COMB GPS-based Travel Research Steers Changes In Outdoor Ad Measurement

Gail Chiasson, North American Editor

Following a two-year investigation into how the ever-growing mobility of Canadian consumers is impacting exposure to outdoor media, the Canadian Outdoor Measurement Bureau has released results of new research designed to increase the precision in measuring outdoor Gross Rating Points.

The research involved GPS travel studies conducted by Forum Research, Toronto, between Sept./11 and June/12 within the census-metropolitan-areas (CMA) of Toronto, Montreal and Vancouver and 100-kilometre surrounding areas.
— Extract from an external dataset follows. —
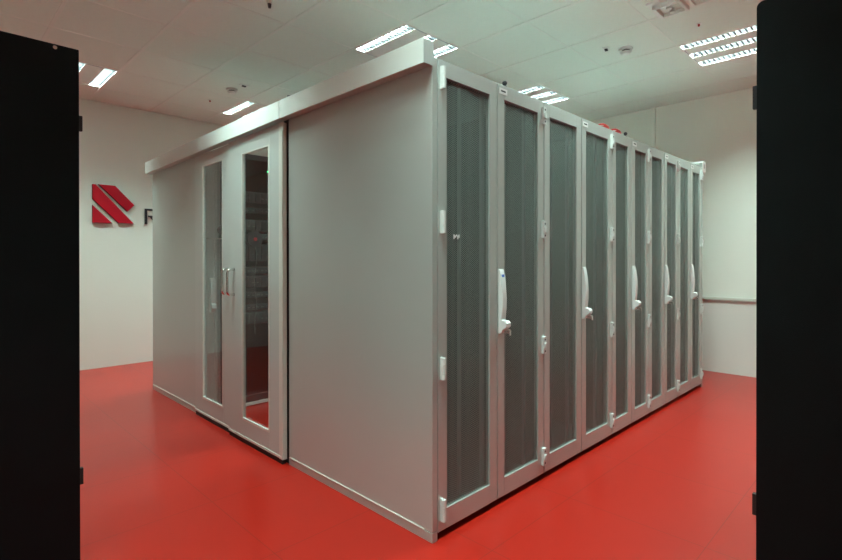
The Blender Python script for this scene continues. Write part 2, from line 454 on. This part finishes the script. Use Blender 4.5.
# sliding doors
XD = -.052
def sliding_door(y0, y1, gl0, gl1, zt, hy, label, strip, XD):
    t = thing('sliding_door', label, 'sliding door', (0, 0, 0), 'glazed sliding doors')
    bm = bmesh.new(); tp = 1.878 if strip else 1.872
    yframe(bm, XD, XD + .026, y0, y1, .034, tp, gl0 - y0, y1 - gl1, .140 - .034, tp - zt, .0015)
    obj('leaf', bm, M['door'], t)
    bm = bmesh.new(); yframe(bm, XD - .001, XD + .010, gl0, gl1, .140, zt, .012, .012, .014, .008)
    gb = obj('glazing_bead', bm, M['alu'], t)
    obj('glass_pane', B((XD + .014, XD + .019, gl0 - .004, gl1 + .004, .136, zt + .004)), M['glass'], t)
    obj('bottom_rail', B((XD - .004, XD + .004, y0 + .002, y1 - .002, .030, .044), bev=.001), M['alu'], t)
    obj('brush_strip', B((XD + .002, XD + .024, y0 + .002, y1 - .002, 0, .030)), M['black'], t)
    if strip: obj('edge_profile', B((XD - .003, XD + .026, y0 - .008, y0 + .030, .026, 1.878), bev=.002), M['alu'], t)
    bm = bmesh.new(); x = XD; o = .045; pts = []
    za, zb, r = .905, 1.065, .022
    pts.append((x, hy, za))
    for k in range(7):
        a = k / 6 * math.pi / 2; pts.append((x - o + r - r * math.sin(a), hy, za + r - r * math.cos(a)))
    for k in range(7):
        a = k / 6 * math.pi / 2; pts.append((x - o + r - r * math.cos(a), hy, zb - r + r * math.sin(a)))
    pts.append((x, hy, zb))
    tube(bm, pts, .009, 12)
    obj('handle', bm, M['chrome'], t, True)
    return t
sliding_door(1.785, 2.37, 1.90, 2.24, 1.790, 1.805, 'left glazed sliding door leaf of the grey enclosure', False, -.044)
sliding_door(1.112, 1.782, 1.252, 1.598, 1.780, 1.70, 'right glazed sliding door leaf with a pale edge strip', True, -.058)
# threshold rail on the floor behind the doors
tag(obj('threshold_rail', B((-.010, .012, 1.10, 2.36, 0, .012), bev=.002), M['alu']), 'thin metal threshold rail on the floor behind the glass doors', 'rail')

# beam that covers the door rail
def beam(y0, y1, label):
    t = thing('rail_cover', label, 'beam', (0, y0, 1.93)); yo = y0; y1 -= y0; y0 = 0
    bm = bmesh.new()
    prism(bm, [(-.087, -.040), (-.087, .056), (-.032, .056), (-.032, .048), (-.079, .048), (-.079, -.040)], 1, y0, y1)
    obj('fascia', bm, M['fascia'], t)
    return t
t = beam(-.007, 1.086, 'right section of grey beam along the top, ending at the front corner')
obj('end_cap', B((-.086, -.030, -.002, .001, -.040, .055)), M['steel'], t)
obj('underside', B((-.079, -.032, .001, 1.093, -.036, -.030)), M['steel'], t)
t = beam(1.092, 3.36, 'long left section of grey beam above the sliding doors')
obj('end_cap', B((-.086, -.030, 2.267, 2.270, -.040, .055)), M['steel'], t)
obj('underside', B((-.079, -.032, 0, 2.267, -.036, -.030)), M['steel'], t)
t.rotation_euler = (-.012, 0, 0)                            # hangs a little low at its far end
# slim post that closes the corner between panel and racks
tag(obj('corner_post', B((-.0018, .0006, .001, .03, 0.0, 1.932), bev=.0015), M['steel']), 'slim grey corner post between side panel and first perforated door', 'post')
# same at the far end
t = thing('far_end_beam', 'pale end of a beam beyond the far right rack top', 'beam', (0, 0, 0))
bm = bmesh.new(); prism(bm, [(3.432, 1.890), (3.432, 1.978), (3.402, 1.978), (3.402, 1.986), (3.49, 1.986), (3.49, 1.890)], 1, -.004, 3.36)
obj('fascia', bm, M['white'], t)
obj('end_cap', B((3.404, 3.489, -.007, -.0042, 1.895, 1.985)), M['white'], t)
obj('slot', B((3.445, 3.453, -.009, -.0068, 1.925, 1.965)), M['ink'], t)
tag(obj('end_panel', B((3.402, 3.43, 0, 3.355, 0, 1.93), bev=.002), M['steel']), 'grey end panel closing the far right end of the enclosure', 'panel')

# things lying on the rack tops
def coil(loc, label, r, n, h):
    bm = bmesh.new(); pts = []
    for k in range(n * 16 + 1):
        a = k / 16 * 2 * math.pi
        pts.append((r * math.cos(a) * (1 + .08 * math.sin(k)), r * .7 * math.sin(a), .006 + h * (k / (n * 16)) + .006 * math.sin(k * .9)))
    tube(bm, pts, .006, 8)
    o = obj('cable_coil', bm, M['redcable'], smooth=True); o.location = loc
    return tag(o, label, 'cable')
coil((1.665, .10, HR + .004), 'left one of two red cable coils on the rack tops', .055, 4, .045)
coil((1.85, .10, HR + .004), 'right one of two red cable coils on the rack tops', .055, 4, .045)
def knob(loc, label):
    t = thing('roof_eyebolt', label, 'eyebolt', loc)
    bm = bmesh.new(); cyl(bm, (0, 0, .006), .010, .012); obj('bolt', bm, M['strip'], t)
    bm = bmesh.new(); bmesh.ops.create_uvsphere(bm, u_segments=12, v_segments=8, radius=.012, matrix=Matrix.Translation((0, 0, .026)))
    obj('ring', bm, M['ink'], t, True)
knob((.50, .03, HR + .0035), 'small dark eyebolt on top of the first rack above its white nameplate')
knob((1.87, .03, HR + .0035), 'small dark eyebolt on top of the third rack')
t = thing('roof_clip', 'small dark clip on top of the beam above the sliding doors', 'clip', (-.06, 1.03, 1.986))
obj('foot', B((-.012, .012, -.02, .02, 0, .004)), M['alu'], t)
bm = bmesh.new(); prism(bm, [(-.02, .004), (.02, .004), (.008, .022), (-.012, .018)], 0, -.006, .006); obj('hook', bm, M['ink'], t)

# ------------------------------------------------------------------ far rack row across the aisle
def far_rack(w, x, label):
    t = thing('far_row_rack', label, 'server rack', (x, 2.28, 0), 'racks across the aisle')
    d = 1.07
    obj('base_trim', B((0, w, -.008, 0.0, .006, .030), bev=.001), M['hinge'], t)
    bm = bmesh.new()
    box(bm, .001, .003, .004, d, ZB, HR); box(bm, w - .003, w - .001, .004, d, ZB, HR)
    box(bm, .003, w - .003, d - .003, d, ZB, HR); box(bm, .003, w - .003, .024, d - .003, HR - .006, HR - .001)
    obj('carcass', bm, M['inner'], t)
    obj('roof_plate', B((.001, w - .001, .002, d, HR + .0002, HR + .0035)), M['roof'], t)
    obj('plinth', B((.002, w - .002, .02, d, 0, ZB)), M['black'], t)
    bm = bmesh.new(); frame(bm, .001, w - .001, 0, .022, ZB, HR, .022, .022, .05, .04); obj('front_frame', bm, M['server'], t)
    return t
fx = [.145, .80, 1.6, 2.2, 2.8]; fw = [.655, .8, .6, .6, .6]
FL = ['dark open rack across the aisle, seen through the right glass door',
      'dark rack across the aisle, second from the doors', 'dark rack across the aisle, third from the doors',
      'dark rack across the aisle, fourth from the doors', 'dark rack across the aisle, at its far end']
for k in range(5): far_rack(fw[k], fx[k], FL[k])
# pale filler column with a handle, seen through the left glass door
t = thing('filler_column', 'pale filler column with a handle behind the left glass door', 'panel', (0, 0, 0))
bm = B((.0, .118, 2.38, 3.30, ZB, HR), bev=.002); box(bm, 0, .02, 2.372, 2.38, ZB, HR); box(bm, .1, .118, 2.372, 2.38, ZB, HR)
obj('column', bm, M['hinge'], t)
obj('plinth', B((.002, .118, 2.40, 3.28, 0, ZB)), M['black'], t)
bm = bmesh.new()
prism(bm, [(2.38, .99), (2.358, .985), (2.345, .93), (2.345, .80), (2.335, .79), (2.330, .765), (2.345, .755), (2.35, .735), (2.38, .73)], 0, .062, .096, .002)
obj('handle', bm, M['handle'], t)
obj('jamb', B((.120, .142, 2.372, 2.42, ZB, HR)), M['steel'], t)
# camera on a little bracket in the left window
t = thing('wall_camera', 'round black camera on a grey bracket behind the left glass door', 'camera', (.115, 2.33, 1.34))
bm = bmesh.new(); bmesh.ops.create_uvsphere(bm, u_segments=20, v_segments=14, radius=.034, matrix=Matrix.Translation((0.02, 0, .005)))
obj('dome', bm, M['ink'], t, True)
obj('bracket', B((-.075, .05, -.01, .05, -.062, -.055)), M['alu'], t)
obj('arm', B((.014, .024, .02, .048, -.055, .0)), M['black'], t)
# servers in the dark rack
SH = [.09, .045, .045, .09, .045, .135, .045, .09, .045]
z = .62; k = 0
tops = ['bottom', 'second', 'third', 'fourth', 'fifth', 'sixth', 'seventh', 'eighth', 'ninth', 'tenth']
while z < 1.78 and k < 10:
    h = SH[k % len(SH)]
    t = thing('server', 'dark rack server behind the right glass door, %s one counting from below' % tops[k], 'server', (.17, 2.31, z), 'servers in the open rack')
    obj('chassis', B((0, .605, .03, .6, 0, h), bev=.002), M['server'], t)
    bm = bmesh.new()
    for q in range(9): box(bm, .07 + q * .055, .105 + q * .055, .022, .030, .010, h - .010)
    obj('drive_bay', bm, M['server'] if k % 2 == 0 else M['inner'], t)
    bm = bmesh.new()
    for q in range(14):
        if random.random() < .75: box(bm, .06 + q * .037, .06 + q * .037 + random.uniform(.008, .024), .019, .022, h * .4, h * .4 + .006)
    obj('label_strip', bm, M['strip'], t)
    z += h + (.02, .05, .035)[k % 3]; k += 1
# cable bundle hanging at the left of the open rack
bm = bmesh.new()
for q in range(4):
    pts = [(.20 + .012 * q + .01 * math.sin(s * 1.3 + q * 2), 2.262 - .008 * math.sin(s + q), 1.55 - s * .085) for s in range(14)]
    tube(bm, pts, .005, 8)
tag(obj('cable_bundle', bm, M['black'], smooth=True), 'black cables hanging down in the open rack behind the right glass door', 'cable')
t = thing('cable_reel', 'round black cable reel hanging in the rack behind the right glass door', 'reel', (.345, 2.235, 1.28))
bm = bmesh.new(); cyl(bm, (0, -.012, 0), .062, .008, 'Y', 28); cyl(bm, (0, .022, 0), .062, .008, 'Y', 28); cyl(bm, (0, .005, 0), .035, .03, 'Y', 20)
obj('spool', bm, M['ink'], t)
bm = bmesh.new(); cyl(bm, (0, -.018, 0), .014, .006, 'Y', 16); obj('hub', bm, M['red'], t)
bm = bmesh.new()
for q in range(12):
    bmesh.ops.create_icosphere(bm, subdivisions=1, radius=.006, matrix=Matrix.Translation((.008 * math.sin(q), -.02, -.07 - .055 * q)))
tube(bm, [(0.008 * math.sin(q * .5), -.018, -.06 - .0275 * q) for q in range(25)], .0022, 6)
obj('bead_chain', bm, M['strip'], t)
obj('hook', B((-.008, .008, .025, .072, -.008, .008)), M['black'], t)
t = thing('status_light', 'tiny green status light high in the rack behind right glass door', 'status light', (.480, 2.276, 1.815))
obj('bezel', B((-.012, .012, 0, .006, -.008, .008)), M['black'], t)
obj('lens', B((-.005, .005, -.003, 0, -.004, .004)), M['led'], t)

# ------------------------------------------------------------------ black cabinets at the frame edges
def dark_cabinet(loc, rot, label, w, hz, edge, rounded, knob_at=None, top=1.93):
    """front leaf in the local XZ plane (x from -w to 0 or 0 to w), facing local -Y"""
    t = thing('black_cabinet', label, 'cabinet', loc, rotz=rot)
    x0, x1 = (-w, 0) if edge == 'right' else (0, w)
    bm = bmesh.new(); box(bm, x0 + .004, x1 - .004, .028, 1.0, .03, top - .006, .003)
    obj('carcass', bm, M['cab'], t)
    bm = bmesh.new()
    r = .018 if rounded else .003
    pts = [(x0, .006), (x1, .006)]
    for cx_, sgn in ((x1, 1), (x0, -1)):
        for k in range(5):
            a = k / 4 * math.pi / 2
            if sgn > 0: pts.append((cx_ - r + r * math.cos(a), top - r + r * math.sin(a)))
            else: pts.append((cx_ + r - r * math.sin(a), top - r + r * math.cos(a)))
    prism(bm, pts, 1, 0, .026, .0012)
    d = obj('door', bm, M['cab'], t)
    obj('plinth', B((x0 + .01, x1 - .01, .04, .98, 0, .03)), M['black'], t)
    s = 1 if edge == 'right' else -1; e = x1 if edge == 'right' else x0
    for z0, z1 in hz:
        a, b = sorted((e - .01 * s, e + .0115 * s))
        obj('hinge', B((a, b, .004, .020, z0, z1), bev=.0015), M['cabpart'], t)
    if knob_at:
        bm = bmesh.new(); cyl(bm, (knob_at[0], -.003, knob_at[1]), .0065, .006, 'Y', 16)
        obj('screw', bm, M['chrome'], d)
    return t
dark_cabinet((-1.047, .826, 0), 0, 'black cabinet filling the left edge of the picture', .8, [(1.604, 1.660), (.295, .356)], 'right', False, (-.073, 1.886), top=1.90)
dark_cabinet((.384, -1.005, 0), -math.pi / 2, 'black cabinet filling the right edge of the picture', .8, [(1.60, 1.672), (.323, .39)], 'left', True)

# ------------------------------------------------------------------ camera
cam = bpy.data.cameras.new('camera'); co = bpy.data.objects.new('camera', cam); C.objects.link(co)
yaw, pitch, roll, f, sy = .7843, -.003, -.0008, 501.68, -19.812
F = Vector((math.cos(pitch) * math.cos(yaw), math.cos(pitch) * math.sin(yaw), math.sin(pitch)))
R = F.cross(Vector((0, 0, 1))).normalized(); U = R.cross(F)
R2 = R * math.cos(roll) + U * math.sin(roll); U2 = -R * math.sin(roll) + U * math.cos(roll)
mw = Matrix((R2, U2, -F)).transposed().to_4x4(); mw.translation = Vector((-1.467, -1.3709, 1.1306))
co.matrix_world = mw
cam.sensor_width = 36; cam.lens = f / 842 * 36; cam.shift_y = sy / 842; cam.clip_start = .02
scene.camera = co

w = bpy.data.worlds.new('world'); scene.world = w; w.use_nodes = True
w.node_tree.nodes['Background'].inputs[0].default_value = (.5, .5, .5, 1); w.node_tree.nodes['Background'].inputs[1].default_value = .05
vs = scene.view_settings
vs.view_transform = 'Standard'; vs.look = 'None'; vs.exposure = 1.68; vs.gamma = 1; vs.use_curve_mapping = False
The studies’ key objective was to understand how both residents and non-residents travel within Canada’s three largest urban cities and specifically, to determine whether the Out-of-Home industry should continue to exclude non- residents’ exposure to outdoor advertising when calculating outdoor GRPs. This exclusion is a practice that was established decades ago when the Canadian outdoor advertising industry began to calculate and report campaign delivery based on the GRP metric.

“GPS technology has been able to demonstrate that non-residents of Canada’s major cities have heavy exposure-opportunity to the cities’ outdoor advertising due to their frequent travel within city boundaries,” says Karen Best, COMB president. “OOH is an out-of-residence medium making both residents and non-residents legitimate and valuable potential customers that together make up the real audience to be measured in a modern, media metric.”

Passive and accurate, GPS technology captures movement every two seconds and was therefore selected as the tracking device to be carried by 600 study participants for a period of nine days. This GPS-study approach is believed to be a first for outdoor advertising measurement in North America, and a precursor to growing use of technology by COMB in the creation of new measurement data and insight into OOH audiences.

The study data was analyzed, discussed and debated amongst research and media experts from six OOH companies and 10 leading advertising agencies that comprise the COMB Research Committee and COMB’s Board of Directors. There was unanimous approval to allow non-residents who travel into Toronto, Montreal and Vancouver CMAs a minimum of four days per week to be included in GRP calculations. Additional markets will be studied by COMB in 2013 and beyond.

Richard Ivey, senior vice-president customer service, Media Experts, and chair of the COMB Research Committee, says that the research is vital to accurate reporting of campaign reach, impressions, and GRPs reported in COMB’s media planning tool, COMBNavigator.

The new data has been updated to COMB software.